Dave Boden, authority president, said the use of building would bring people into the park, would be good for economic development and it would put the park “on the map.”

“I think from our perspective, that’s a big plus that we should not undersell,” said Boden. “I hope you are busy and other counties know and use it.”

Lindsay indicated a burn building was imperative to the training of firefighters.

“The better equipped, the better training and the more efficient we make our firemen, the better chance we have of saving your house,” said Lindsay. “We need this to make our firemen superior trained so they can do their job.”

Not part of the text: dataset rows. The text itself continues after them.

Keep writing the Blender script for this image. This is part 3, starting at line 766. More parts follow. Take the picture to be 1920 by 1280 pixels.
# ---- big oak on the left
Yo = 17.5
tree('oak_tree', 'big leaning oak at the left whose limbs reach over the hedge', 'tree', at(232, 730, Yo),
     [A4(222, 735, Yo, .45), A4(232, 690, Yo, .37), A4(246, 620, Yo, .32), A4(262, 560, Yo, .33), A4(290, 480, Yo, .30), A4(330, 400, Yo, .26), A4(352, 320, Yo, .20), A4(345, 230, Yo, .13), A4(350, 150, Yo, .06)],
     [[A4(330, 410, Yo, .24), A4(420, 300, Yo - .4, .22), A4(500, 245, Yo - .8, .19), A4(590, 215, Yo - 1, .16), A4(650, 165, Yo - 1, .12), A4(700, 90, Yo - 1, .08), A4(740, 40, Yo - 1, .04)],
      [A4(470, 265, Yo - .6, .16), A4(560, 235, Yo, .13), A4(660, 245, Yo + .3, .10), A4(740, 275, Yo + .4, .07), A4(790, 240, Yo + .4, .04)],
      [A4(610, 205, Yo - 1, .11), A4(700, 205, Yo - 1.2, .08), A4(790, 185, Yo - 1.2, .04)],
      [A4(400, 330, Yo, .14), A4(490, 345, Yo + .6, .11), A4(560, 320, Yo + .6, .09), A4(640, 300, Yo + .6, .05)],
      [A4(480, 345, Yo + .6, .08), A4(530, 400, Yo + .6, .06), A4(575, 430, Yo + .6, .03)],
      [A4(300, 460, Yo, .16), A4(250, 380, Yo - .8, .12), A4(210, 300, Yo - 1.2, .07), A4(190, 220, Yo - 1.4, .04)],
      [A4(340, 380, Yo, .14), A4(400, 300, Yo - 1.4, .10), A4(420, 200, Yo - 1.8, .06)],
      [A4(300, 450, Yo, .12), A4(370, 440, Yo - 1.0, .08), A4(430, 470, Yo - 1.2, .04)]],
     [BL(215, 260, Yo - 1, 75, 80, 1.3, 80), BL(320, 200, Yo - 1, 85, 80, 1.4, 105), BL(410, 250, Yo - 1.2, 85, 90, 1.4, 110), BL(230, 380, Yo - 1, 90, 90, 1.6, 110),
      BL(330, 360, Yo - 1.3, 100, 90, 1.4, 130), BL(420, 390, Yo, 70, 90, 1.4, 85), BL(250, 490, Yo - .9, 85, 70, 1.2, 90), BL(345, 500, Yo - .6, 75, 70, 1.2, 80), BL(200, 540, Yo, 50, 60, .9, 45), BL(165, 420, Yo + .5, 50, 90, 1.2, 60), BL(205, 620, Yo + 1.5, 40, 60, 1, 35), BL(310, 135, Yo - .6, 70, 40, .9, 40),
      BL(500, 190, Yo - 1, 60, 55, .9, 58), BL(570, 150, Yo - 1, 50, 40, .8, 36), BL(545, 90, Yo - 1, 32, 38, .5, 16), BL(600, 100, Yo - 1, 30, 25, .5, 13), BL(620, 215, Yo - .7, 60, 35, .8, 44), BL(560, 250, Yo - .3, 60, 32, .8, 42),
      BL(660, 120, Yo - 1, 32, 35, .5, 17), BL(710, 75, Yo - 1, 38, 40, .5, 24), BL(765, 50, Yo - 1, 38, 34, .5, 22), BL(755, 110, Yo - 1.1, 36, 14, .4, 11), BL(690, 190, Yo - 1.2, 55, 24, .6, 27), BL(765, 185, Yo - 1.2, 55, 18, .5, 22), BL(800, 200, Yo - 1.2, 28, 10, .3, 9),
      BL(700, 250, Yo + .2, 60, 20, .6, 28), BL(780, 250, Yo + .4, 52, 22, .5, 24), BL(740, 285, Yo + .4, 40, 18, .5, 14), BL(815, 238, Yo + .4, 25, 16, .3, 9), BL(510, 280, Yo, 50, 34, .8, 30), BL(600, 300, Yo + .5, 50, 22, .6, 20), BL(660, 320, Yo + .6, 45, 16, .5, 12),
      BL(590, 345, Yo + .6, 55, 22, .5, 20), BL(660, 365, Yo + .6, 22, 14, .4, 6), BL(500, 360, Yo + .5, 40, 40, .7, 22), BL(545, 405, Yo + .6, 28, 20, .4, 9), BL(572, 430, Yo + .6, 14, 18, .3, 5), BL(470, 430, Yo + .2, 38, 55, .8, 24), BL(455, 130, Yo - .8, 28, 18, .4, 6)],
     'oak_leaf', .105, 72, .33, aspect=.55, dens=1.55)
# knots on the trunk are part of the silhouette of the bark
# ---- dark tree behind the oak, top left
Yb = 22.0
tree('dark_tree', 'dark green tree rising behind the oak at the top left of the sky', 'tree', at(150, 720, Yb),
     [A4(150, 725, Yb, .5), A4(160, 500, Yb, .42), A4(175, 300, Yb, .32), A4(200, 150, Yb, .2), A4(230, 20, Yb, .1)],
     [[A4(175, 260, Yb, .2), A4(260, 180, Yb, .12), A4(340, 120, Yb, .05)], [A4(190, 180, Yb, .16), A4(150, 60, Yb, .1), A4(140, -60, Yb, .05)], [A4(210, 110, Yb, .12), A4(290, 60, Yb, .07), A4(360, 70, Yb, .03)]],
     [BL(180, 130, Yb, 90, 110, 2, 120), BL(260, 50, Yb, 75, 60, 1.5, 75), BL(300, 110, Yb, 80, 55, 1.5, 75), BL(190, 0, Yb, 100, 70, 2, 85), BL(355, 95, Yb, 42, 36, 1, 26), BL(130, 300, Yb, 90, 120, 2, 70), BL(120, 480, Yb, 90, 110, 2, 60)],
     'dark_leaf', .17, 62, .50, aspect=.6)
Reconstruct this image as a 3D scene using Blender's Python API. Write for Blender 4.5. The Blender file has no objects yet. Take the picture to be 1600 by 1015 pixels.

The building, which would simulate conditions in a structure fire, would likely be located on 3.1 acres in the park.

“The lot they are interested in the industrial park is a subprime lot. It’s not ideal for commercial development,” said Jerry Whisner, authority member.  

Several authority members spoke in favor of Lindsay’s request.

“One good thing about this from an economic standpoint, from a business standpoint, we will have fire companies coming in from all over the area. They will be stopping at the restaurants in the area,” said Whisner. “To me it sounds like a win-win situation.”

The authority and Lindsay were in agreement that the park is in a central location for the firefighters.

“We like that spot for the simple fact that it’s a central location for everybody that wants to use it,” said Lindsay. “We are trying to use the lot to save ourselves some money.”

Currently, Allegany County is paid to do the pump testing on Mineral County’s fire trucks and the facility would allow the testing to be done in-house, according to Lindsay.

Lindsay is proposing that the building would likely be made of concrete with the possibility of expansion in five years. Lindsay estimates that the structure can be built for $150,000 with the aid of grants.

The Keyser Industrial Park was suggested as a possible location for the burn building but for some it was too far to travel for training.

“We have a lot entities interested in this if we put it in the Fort Ashby end,” said Lindsay.

Mona Ridder, MCDA executive director, indicated that she spoke with Chris Liller, who is a tennant in the park, and he voiced concerns about smoke and frequency in which the building would be used. Lindsay indicated that fog machines are used to create smoke.

“There is not a bunch of smoke, we aren’t burning wood,” said Lindsay.  “It’s illegal to burn manmade products, so we don’t do that. You don’t see real smoke anymore unless there is a house burning.”

The building would be located on the lower portion of the lot and would be obstructed from view of other areas in the park, according to Whisner.

The association will be liable for the insurance associated with the building, according to Lindsay.

 Terry Liller, authority member, said the only downside he saw to the request was the potential for the public to misunderstand the purpose of the burn building.

“It might mean we have to explain the nature of it to someone who is coming in,” said Liller.